I don’t think that manufacturers should be required to install magazine disconnects or risk being held negligent.  I often call the magazine disconnect the safety feature that isn’t.  It might prevent someone who believes a gun is unloaded from discharging it, but it also forces knowledgeable users to do unwise things in order to clean, de-cock, or do various other functions.  I don’t consider them a safety enhancement.

3 Responses to “PLCAA Stop Lawsuit in Illinois”

  1. Chuck B. says:

    I have two pistols which have a magazine disconnect mechanism – a S&W 659 and a S&W 645. I think these pistols might have been among the first ones made to have such a feature, and both of them came out about 25 years ago.

    I also have a much newer model pistol than these two S&W’s – a Beretta 9000 in 9mm Luger. It’s a much more modern design than my S&W’s, being that it is polymer framed, but it has no magazine disconnect mechanism at all, just like the Beretta in this sad story about an accidental shooting death that seems to me like it was completely preventable.

    Anyway, magazine disconnect mechanism or not, I always observe the same gun safety procedures with any firearm that I am handling, namely, by first checking to see if the chamber is clear by pulling back the slide, or whatever the case may be.

    That’s one of the first things about guns I was ever taught in life by my dad and other family members of mine, and I wish that every kid was taught the same, just like I was all those years ago.

  2. Jake says:

    The other problem with magazine disconnects is that they tend to turn a pistol into a paperweight at the worst possible time, like what happened in this event (summary – A school cop is hit in the head from behind with a baseball bat by a student.
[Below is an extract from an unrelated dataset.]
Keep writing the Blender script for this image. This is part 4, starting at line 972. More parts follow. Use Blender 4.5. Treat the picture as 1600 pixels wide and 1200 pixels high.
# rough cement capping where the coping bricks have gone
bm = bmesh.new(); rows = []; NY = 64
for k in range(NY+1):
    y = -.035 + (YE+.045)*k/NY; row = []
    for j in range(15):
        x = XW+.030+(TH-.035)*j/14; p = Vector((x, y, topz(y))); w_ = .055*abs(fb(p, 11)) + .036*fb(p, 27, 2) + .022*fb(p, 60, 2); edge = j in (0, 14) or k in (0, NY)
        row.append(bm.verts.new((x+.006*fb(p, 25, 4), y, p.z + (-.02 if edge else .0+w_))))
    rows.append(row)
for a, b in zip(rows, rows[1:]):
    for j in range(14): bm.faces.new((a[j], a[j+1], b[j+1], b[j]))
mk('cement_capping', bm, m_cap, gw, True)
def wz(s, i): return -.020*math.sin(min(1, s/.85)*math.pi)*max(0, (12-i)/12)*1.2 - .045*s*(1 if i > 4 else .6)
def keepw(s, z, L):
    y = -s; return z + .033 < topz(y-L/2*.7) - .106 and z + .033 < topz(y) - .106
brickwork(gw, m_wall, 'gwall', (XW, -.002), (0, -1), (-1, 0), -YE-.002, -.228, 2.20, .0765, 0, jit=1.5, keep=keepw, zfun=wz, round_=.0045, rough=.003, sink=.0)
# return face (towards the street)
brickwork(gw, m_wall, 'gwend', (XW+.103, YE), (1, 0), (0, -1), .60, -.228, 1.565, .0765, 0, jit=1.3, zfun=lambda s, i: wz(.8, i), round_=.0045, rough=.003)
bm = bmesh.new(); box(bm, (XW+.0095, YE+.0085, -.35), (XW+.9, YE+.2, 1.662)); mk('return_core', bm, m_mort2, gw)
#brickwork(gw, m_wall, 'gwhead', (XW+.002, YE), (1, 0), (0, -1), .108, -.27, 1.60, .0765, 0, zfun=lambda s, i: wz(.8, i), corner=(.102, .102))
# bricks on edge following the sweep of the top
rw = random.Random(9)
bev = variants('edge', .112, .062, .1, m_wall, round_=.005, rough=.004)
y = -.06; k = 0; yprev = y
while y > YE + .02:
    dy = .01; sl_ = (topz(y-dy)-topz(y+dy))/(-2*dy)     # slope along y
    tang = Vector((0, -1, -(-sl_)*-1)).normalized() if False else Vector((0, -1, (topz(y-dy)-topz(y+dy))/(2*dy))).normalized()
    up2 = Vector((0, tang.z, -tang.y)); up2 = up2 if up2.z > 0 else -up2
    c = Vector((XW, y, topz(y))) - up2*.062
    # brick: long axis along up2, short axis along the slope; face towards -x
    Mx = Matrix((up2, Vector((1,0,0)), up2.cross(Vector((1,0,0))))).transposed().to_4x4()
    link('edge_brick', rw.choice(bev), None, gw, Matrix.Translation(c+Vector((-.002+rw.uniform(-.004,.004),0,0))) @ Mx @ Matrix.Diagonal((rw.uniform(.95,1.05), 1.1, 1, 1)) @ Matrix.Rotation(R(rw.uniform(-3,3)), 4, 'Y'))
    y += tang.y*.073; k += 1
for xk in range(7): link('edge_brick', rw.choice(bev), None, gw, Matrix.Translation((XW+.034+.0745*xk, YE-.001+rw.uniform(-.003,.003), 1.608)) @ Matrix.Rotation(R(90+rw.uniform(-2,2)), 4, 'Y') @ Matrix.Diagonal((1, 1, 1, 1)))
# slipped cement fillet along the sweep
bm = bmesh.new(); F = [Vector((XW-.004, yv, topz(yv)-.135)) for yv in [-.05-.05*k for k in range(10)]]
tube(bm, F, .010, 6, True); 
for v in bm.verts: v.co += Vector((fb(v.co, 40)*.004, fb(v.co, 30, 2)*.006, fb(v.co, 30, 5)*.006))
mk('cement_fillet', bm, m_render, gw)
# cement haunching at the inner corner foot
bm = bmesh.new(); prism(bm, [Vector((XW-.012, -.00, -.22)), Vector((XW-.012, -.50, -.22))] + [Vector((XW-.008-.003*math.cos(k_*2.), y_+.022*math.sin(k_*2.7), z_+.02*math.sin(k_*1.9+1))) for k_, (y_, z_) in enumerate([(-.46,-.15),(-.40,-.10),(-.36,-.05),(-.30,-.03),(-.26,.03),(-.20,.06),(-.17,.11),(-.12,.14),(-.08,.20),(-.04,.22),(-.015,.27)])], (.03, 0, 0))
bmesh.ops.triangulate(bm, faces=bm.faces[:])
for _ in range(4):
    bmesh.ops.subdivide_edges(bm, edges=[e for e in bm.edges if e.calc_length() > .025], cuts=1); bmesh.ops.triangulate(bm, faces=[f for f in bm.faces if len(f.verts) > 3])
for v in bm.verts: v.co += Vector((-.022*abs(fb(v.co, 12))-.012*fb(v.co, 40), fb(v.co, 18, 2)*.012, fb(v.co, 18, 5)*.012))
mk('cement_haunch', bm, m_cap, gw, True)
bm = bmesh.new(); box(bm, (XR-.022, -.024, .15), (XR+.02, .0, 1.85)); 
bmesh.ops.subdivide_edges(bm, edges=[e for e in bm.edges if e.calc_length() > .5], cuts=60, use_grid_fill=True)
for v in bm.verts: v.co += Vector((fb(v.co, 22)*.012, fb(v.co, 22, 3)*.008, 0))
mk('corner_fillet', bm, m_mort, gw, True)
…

The cop, now on the floor and dazed, draws his pistol – and the magazine falls out). The cop was lucky he was able to get to his back-up gun in time.

    My own gun (a Taurus PT-145) has a slight design issue with the magazine release. It’s prominent enough that, using the grip I learned in a lifetime of shooting only revolvers, the recoil would cause me to frob the mag release. This displaced the magazine enough, in the right part of the cycle, that the next round wouldn’t feed. It took that happening a few times before I figured it out and changed my grip (and it was about the same time people started posting about the “Todd Jarrett Kung Fu Grip”, so the timing was actually pretty good). It’s a problem I’m always conscious of, though.

    Fortunately, the PT-145 doesn’t have a magazine disconnect, so even if I accidentally hit that button (say, in a high stress situation) I’ll have at least one shot.

  3. kahr40 says:

    I’ve carries both a Smith and a Sig with the magazine disconnect. The Smith would still fire if the trigger was partially depressed before the magazine was removed. The Sig’s had/has a tenancy to fail if the weapon is not properly maintained. Myself I never had a problem because I maintained both weapons like they were my own and always made sure the magazine was properly seated. sometimes several times a day. In any event, magazine disconnect or not you follow the four rules…always.